STATED GOAL => Return the material below in full and exactly.

==================================================

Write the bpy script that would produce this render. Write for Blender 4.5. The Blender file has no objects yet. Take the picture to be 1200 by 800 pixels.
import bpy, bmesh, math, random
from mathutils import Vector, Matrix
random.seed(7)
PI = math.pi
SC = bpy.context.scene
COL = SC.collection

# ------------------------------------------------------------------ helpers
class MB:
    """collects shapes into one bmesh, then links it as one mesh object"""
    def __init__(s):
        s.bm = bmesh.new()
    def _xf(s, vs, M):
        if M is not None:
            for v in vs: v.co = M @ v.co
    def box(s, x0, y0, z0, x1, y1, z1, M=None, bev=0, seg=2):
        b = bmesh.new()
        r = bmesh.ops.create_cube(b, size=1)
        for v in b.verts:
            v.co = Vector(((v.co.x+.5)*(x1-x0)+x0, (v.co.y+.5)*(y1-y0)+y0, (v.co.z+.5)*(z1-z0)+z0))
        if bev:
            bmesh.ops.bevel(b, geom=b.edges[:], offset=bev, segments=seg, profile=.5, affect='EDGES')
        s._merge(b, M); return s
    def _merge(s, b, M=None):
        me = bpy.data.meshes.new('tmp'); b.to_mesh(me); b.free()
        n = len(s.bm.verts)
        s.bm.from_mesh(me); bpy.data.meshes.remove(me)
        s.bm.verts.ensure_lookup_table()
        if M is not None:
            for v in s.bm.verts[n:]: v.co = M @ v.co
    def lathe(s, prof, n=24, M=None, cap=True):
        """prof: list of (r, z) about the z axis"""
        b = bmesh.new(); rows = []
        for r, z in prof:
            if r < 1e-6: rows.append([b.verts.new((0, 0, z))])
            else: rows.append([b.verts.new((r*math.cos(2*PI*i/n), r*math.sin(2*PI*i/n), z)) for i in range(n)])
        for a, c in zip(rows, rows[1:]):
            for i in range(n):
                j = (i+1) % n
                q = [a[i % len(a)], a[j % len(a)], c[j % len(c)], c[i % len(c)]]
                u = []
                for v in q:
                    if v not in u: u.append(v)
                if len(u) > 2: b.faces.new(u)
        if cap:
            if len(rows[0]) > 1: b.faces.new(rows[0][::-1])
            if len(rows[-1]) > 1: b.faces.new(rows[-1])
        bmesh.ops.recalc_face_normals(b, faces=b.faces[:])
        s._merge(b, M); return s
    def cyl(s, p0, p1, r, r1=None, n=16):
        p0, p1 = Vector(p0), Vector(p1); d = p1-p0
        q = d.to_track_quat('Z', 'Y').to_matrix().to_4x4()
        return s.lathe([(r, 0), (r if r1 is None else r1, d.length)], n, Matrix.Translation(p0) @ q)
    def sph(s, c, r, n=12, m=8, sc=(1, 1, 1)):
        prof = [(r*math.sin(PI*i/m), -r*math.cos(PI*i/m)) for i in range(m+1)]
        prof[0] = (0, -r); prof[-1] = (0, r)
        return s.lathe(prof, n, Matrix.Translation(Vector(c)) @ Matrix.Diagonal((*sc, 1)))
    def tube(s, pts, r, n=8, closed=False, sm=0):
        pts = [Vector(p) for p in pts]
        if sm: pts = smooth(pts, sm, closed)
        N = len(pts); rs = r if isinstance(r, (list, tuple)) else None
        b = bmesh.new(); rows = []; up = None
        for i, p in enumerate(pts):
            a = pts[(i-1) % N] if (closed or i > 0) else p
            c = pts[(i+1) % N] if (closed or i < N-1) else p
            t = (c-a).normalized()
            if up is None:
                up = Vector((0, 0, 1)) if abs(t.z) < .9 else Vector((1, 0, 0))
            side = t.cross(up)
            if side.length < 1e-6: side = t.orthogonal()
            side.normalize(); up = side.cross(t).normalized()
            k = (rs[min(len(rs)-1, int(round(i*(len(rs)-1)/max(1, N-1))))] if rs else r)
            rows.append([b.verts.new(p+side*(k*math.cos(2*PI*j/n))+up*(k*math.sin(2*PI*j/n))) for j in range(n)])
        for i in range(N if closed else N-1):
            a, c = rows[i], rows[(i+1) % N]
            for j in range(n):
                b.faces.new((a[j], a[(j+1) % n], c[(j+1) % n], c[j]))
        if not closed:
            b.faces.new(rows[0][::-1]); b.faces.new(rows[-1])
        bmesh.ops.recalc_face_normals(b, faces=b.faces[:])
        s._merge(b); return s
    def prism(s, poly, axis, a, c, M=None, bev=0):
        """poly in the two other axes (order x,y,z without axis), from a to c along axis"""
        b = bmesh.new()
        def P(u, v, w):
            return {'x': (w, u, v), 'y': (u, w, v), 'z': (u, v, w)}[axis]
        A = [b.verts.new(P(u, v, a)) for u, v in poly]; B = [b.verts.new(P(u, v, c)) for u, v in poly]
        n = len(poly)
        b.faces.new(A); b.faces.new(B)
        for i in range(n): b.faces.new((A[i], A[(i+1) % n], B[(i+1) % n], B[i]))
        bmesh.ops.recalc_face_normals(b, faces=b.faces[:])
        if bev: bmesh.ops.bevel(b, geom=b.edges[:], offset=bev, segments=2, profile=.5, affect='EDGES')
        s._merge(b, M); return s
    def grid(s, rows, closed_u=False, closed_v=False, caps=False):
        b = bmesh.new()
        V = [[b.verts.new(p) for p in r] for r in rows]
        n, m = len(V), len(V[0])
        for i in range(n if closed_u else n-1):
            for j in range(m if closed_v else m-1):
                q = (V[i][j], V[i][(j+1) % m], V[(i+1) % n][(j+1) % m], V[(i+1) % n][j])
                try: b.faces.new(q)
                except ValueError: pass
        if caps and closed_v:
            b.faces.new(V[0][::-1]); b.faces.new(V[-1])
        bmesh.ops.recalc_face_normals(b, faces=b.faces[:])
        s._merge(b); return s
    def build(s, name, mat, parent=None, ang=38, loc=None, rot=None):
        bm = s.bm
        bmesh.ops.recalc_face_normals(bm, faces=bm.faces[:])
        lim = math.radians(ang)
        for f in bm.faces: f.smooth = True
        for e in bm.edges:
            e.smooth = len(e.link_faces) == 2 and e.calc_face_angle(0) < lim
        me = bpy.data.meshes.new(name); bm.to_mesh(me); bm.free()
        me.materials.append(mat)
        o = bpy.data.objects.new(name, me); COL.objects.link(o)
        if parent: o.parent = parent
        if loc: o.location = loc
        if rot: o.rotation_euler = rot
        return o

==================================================

COMPLETED TASK =>
Write the bpy script that would produce this render. Write for Blender 4.5. The Blender file has no objects yet. Take the picture to be 1200 by 800 pixels.
import bpy, bmesh, math, random
from mathutils import Vector, Matrix
random.seed(7)
PI = math.pi
SC = bpy.context.scene
COL = SC.collection

# ------------------------------------------------------------------ helpers
class MB:
    """collects shapes into one bmesh, then links it as one mesh object"""
    def __init__(s):
        s.bm = bmesh.new()
    def _xf(s, vs, M):
        if M is not None:
            for v in vs: v.co = M @ v.co
    def box(s, x0, y0, z0, x1, y1, z1, M=None, bev=0, seg=2):
        b = bmesh.new()
        r = bmesh.ops.create_cube(b, size=1)
        for v in b.verts:
            v.co = Vector(((v.co.x+.5)*(x1-x0)+x0, (v.co.y+.5)*(y1-y0)+y0, (v.co.z+.5)*(z1-z0)+z0))
        if bev:
            bmesh.ops.bevel(b, geom=b.edges[:], offset=bev, segments=seg, profile=.5, affect='EDGES')
        s._merge(b, M); return s
    def _merge(s, b, M=None):
        me = bpy.data.meshes.new('tmp'); b.to_mesh(me); b.free()
        n = len(s.bm.verts)
        s.bm.from_mesh(me); bpy.data.meshes.remove(me)
        s.bm.verts.ensure_lookup_table()
        if M is not None:
            for v in s.bm.verts[n:]: v.co = M @ v.co
    def lathe(s, prof, n=24, M=None, cap=True):
        """prof: list of (r, z) about the z axis"""
        b = bmesh.new(); rows = []
        for r, z in prof:
            if r < 1e-6: rows.append([b.verts.new((0, 0, z))])
            else: rows.append([b.verts.new((r*math.cos(2*PI*i/n), r*math.sin(2*PI*i/n), z)) for i in range(n)])
        for a, c in zip(rows, rows[1:]):
            for i in range(n):
                j = (i+1) % n
                q = [a[i % len(a)], a[j % len(a)], c[j % len(c)], c[i % len(c)]]
                u = []
                for v in q:
                    if v not in u: u.append(v)
                if len(u) > 2: b.faces.new(u)
        if cap:
            if len(rows[0]) > 1: b.faces.new(rows[0][::-1])
            if len(rows[-1]) > 1: b.faces.new(rows[-1])
        bmesh.ops.recalc_face_normals(b, faces=b.faces[:])
        s._merge(b, M); return s
    def cyl(s, p0, p1, r, r1=None, n=16):
        p0, p1 = Vector(p0), Vector(p1); d = p1-p0
        q = d.to_track_quat('Z', 'Y').to_matrix().to_4x4()
        return s.lathe([(r, 0), (r if r1 is None else r1, d.length)], n, Matrix.Translation(p0) @ q)
    def sph(s, c, r, n=12, m=8, sc=(1, 1, 1)):
        prof = [(r*math.sin(PI*i/m), -r*math.cos(PI*i/m)) for i in range(m+1)]
        prof[0] = (0, -r); prof[-1] = (0, r)
        return s.lathe(prof, n, Matrix.Translation(Vector(c)) @ Matrix.Diagonal((*sc, 1)))
    def tube(s, pts, r, n=8, closed=False, sm=0):
        pts = [Vector(p) for p in pts]
        if sm: pts = smooth(pts, sm, closed)
        N = len(pts); rs = r if isinstance(r, (list, tuple)) else None
        b = bmesh.new(); rows = []; up = None
        for i, p in enumerate(pts):
            a = pts[(i-1) % N] if (closed or i > 0) else p
            c = pts[(i+1) % N] if (closed or i < N-1) else p
            t = (c-a).normalized()
            if up is None:
                up = Vector((0, 0, 1)) if abs(t.z) < .9 else Vector((1, 0, 0))
            side = t.cross(up)
            if side.length < 1e-6: side = t.orthogonal()
            side.normalize(); up = side.cross(t).normalized()
            k = (rs[min(len(rs)-1, int(round(i*(len(rs)-1)/max(1, N-1))))] if rs else r)
            rows.append([b.verts.new(p+side*(k*math.cos(2*PI*j/n))+up*(k*math.sin(2*PI*j/n))) for j in range(n)])
        for i in range(N if closed else N-1):
            a, c = rows[i], rows[(i+1) % N]
            for j in range(n):
                b.faces.new((a[j], a[(j+1) % n], c[(j+1) % n], c[j]))
        if not closed:
            b.faces.new(rows[0][::-1]); b.faces.new(rows[-1])
        bmesh.ops.recalc_face_normals(b, faces=b.faces[:])
        s._merge(b); return s
    def prism(s, poly, axis, a, c, M=None, bev=0):
        """poly in the two other axes (order x,y,z without axis), from a to c along axis"""
        b = bmesh.new()
        def P(u, v, w):
            return {'x': (w, u, v), 'y': (u, w, v), 'z': (u, v, w)}[axis]
        A = [b.verts.new(P(u, v, a)) for u, v in poly]; B = [b.verts.new(P(u, v, c)) for u, v in poly]
        n = len(poly)
        b.faces.new(A); b.faces.new(B)
        for i in range(n): b.faces.new((A[i], A[(i+1) % n], B[(i+1) % n], B[i]))
        bmesh.ops.recalc_face_normals(b, faces=b.faces[:])
        if bev: bmesh.ops.bevel(b, geom=b.edges[:], offset=bev, segments=2, profile=.5, affect='EDGES')
        s._merge(b, M); return s
    def grid(s, rows, closed_u=False, closed_v=False, caps=False):
        b = bmesh.new()
        V = [[b.verts.new(p) for p in r] for r in rows]
        n, m = len(V), len(V[0])
        for i in range(n if closed_u else n-1):
            for j in range(m if closed_v else m-1):
                q = (V[i][j], V[i][(j+1) % m], V[(i+1) % n][(j+1) % m], V[(i+1) % n][j])
                try: b.faces.new(q)
                except ValueError: pass
        if caps and closed_v:
            b.faces.new(V[0][::-1]); b.faces.new(V[-1])
        bmesh.ops.recalc_face_normals(b, faces=b.faces[:])
        s._merge(b); return s
    def build(s, name, mat, parent=None, ang=38, loc=None, rot=None):
        bm = s.bm
        bmesh.ops.recalc_face_normals(bm, faces=bm.faces[:])
        lim = math.radians(ang)
        for f in bm.faces: f.smooth = True
        for e in bm.edges:
            e.smooth = len(e.link_faces) == 2 and e.calc_face_angle(0) < lim
        me = bpy.data.meshes.new(name); bm.to_mesh(me); bm.free()
        me.materials.append(mat)
        o = bpy.data.objects.new(name, me); COL.objects.link(o)
        if parent: o.parent = parent
        if loc: o.location = loc
        if rot: o.rotation_euler = rot
        return o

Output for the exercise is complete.